60 anos de Advocacia ensinaram-me que a maior dificuldade nasce da constante alteração legislativa, tanta vez “inspirada” excessivamente nas fontes europeias nem sempre conformes com a nossa tradicional, excelente e
secular produção. Depois, reduziram as férias judiciais, o que nos impede de as usar para pôr o trabalho
processual em dia, o estudo descansado dos casos mais difíceis, e o descanso mental imprescindível, numa atividade atormentada pelo pesadelo dos prazos, que diferem de caso para caso e, no que diz respeito aos recursos, foram reduzidos para nós, advogados, sem qualquer justificação lógica.

Como vê a reforma da Justiça que há tantos anos vem sendo falada, mas que nunca chegou, até ao momento, a ser efetivada? Acredita que o Ministério Público – no caso específico da sua procuradora-geral – necessita de uma alteração, de forma a voltar a credibilizar este agente da Justiça?

As reformas não se devem fazer por encomenda. Depois da “limpeza” democratizante posterior a Abril de 74, os aperfeiçoamentos deveriam ser produto dos estudos que a prática jurisprudencial vai provocando e os mestres
estudando, como lhes compete. O Ministério Público é dos mais prestigiados do mundo ocidental. Exceções não fazem a regra.

No caso do “Manifesto por uma reforma da Justiça em defesa do Estado de Direito Democrático”, o que pensa deste documento? Vem num bom momento, para que seja um impulso a uma reforma da área da Justiça?
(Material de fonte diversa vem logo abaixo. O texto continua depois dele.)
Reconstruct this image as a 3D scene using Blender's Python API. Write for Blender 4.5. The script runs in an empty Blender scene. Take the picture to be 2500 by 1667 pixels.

Não o li mas, guiando-me por uma síntese daquele que diz o seguinte: “O manifesto dá prioridade à separação dos dois poderes e apela a uma “atitude pró-ativa” do poder político “na definição e execução da política de justiça”…” Sem prejuízo da sua autonomia, exige-se a recondução do Ministério Público ao funcionamento hierárquico e o fim do exercício por parte dos seus magistrados de “um poder sem controlo” interno ou externo. Os 50 subscritores pedem “escrutínio externo” e “avaliação democrática independente” do sistema judicial.”.
Por mim, penso que o funcionamento hierárquico é o adequado, desde o momento em que o Procurador-Geral não dependa do poder político e a sua designação compreenda forte suporte democrático com maioria agravada dos representantes dos eleitores, com intervenção do Conselho de Estado e direito de veto presidencial.